ResponderExcluir2012.05 | : Por Maurício Zaccariotti
Parabéns Maria Dulce. Belo artigo. Expressão da verdade. Aqueles que foram perseguidos pela Ditadura, como nós, sabemos que o que vc disse é, apenas, um fiapo do terror existente na época. A chamada "Comissão da Verdade" é mais do que necessária para passar à limpo o que aconteceu naqueles anos de chumbo e mostrar à geração atual as barbaridades cometidas. Maurício.
2012.05 | : Por Cejana Di Guimarães
Cara Maria Dulce, adorei ler o seu artigo. Exato, honesto, rico em memória. Ele me remeteu a um tempo que não existe mais. O tempo de pessoas dignas. O tempo dos valores, mesmo em politica. Ele me trouxe muitas lembranças, principalmente do meu avô, Antônio Juruena Di Guimarães que foi muito amigo de Mauro e um dos poucos a apoiá-lo mesmo durante o Golpe Militar, fazendo inclusive questão de estar ao seu lado no Palácio das Esmeraldas no momento em que foi deposto. Ou da minha tia France que em 1964 convidou-o para padrinho de casamento - depois de deposto e perseguido - enfrentando o clima tenso e agressivo da época.
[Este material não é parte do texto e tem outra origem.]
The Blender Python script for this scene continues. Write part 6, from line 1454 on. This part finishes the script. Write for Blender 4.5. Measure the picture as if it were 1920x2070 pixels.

E ainda recusando-se como jovem procuradora a trabalhar para o novo governo militar. Lembrei-me de muitas histórias ouvidas durante a infância sobre o caráter e a honestidade de Mauro e de seu governo revolucionário - iniciando inclusive uma reforma agrária - e de ter saído da política com as mesmas posses com as quais entrou. Coisa hoje mais do que rara, praticamente inexistente. Obrigada pelo artigo! Obrigada pelas lembranças!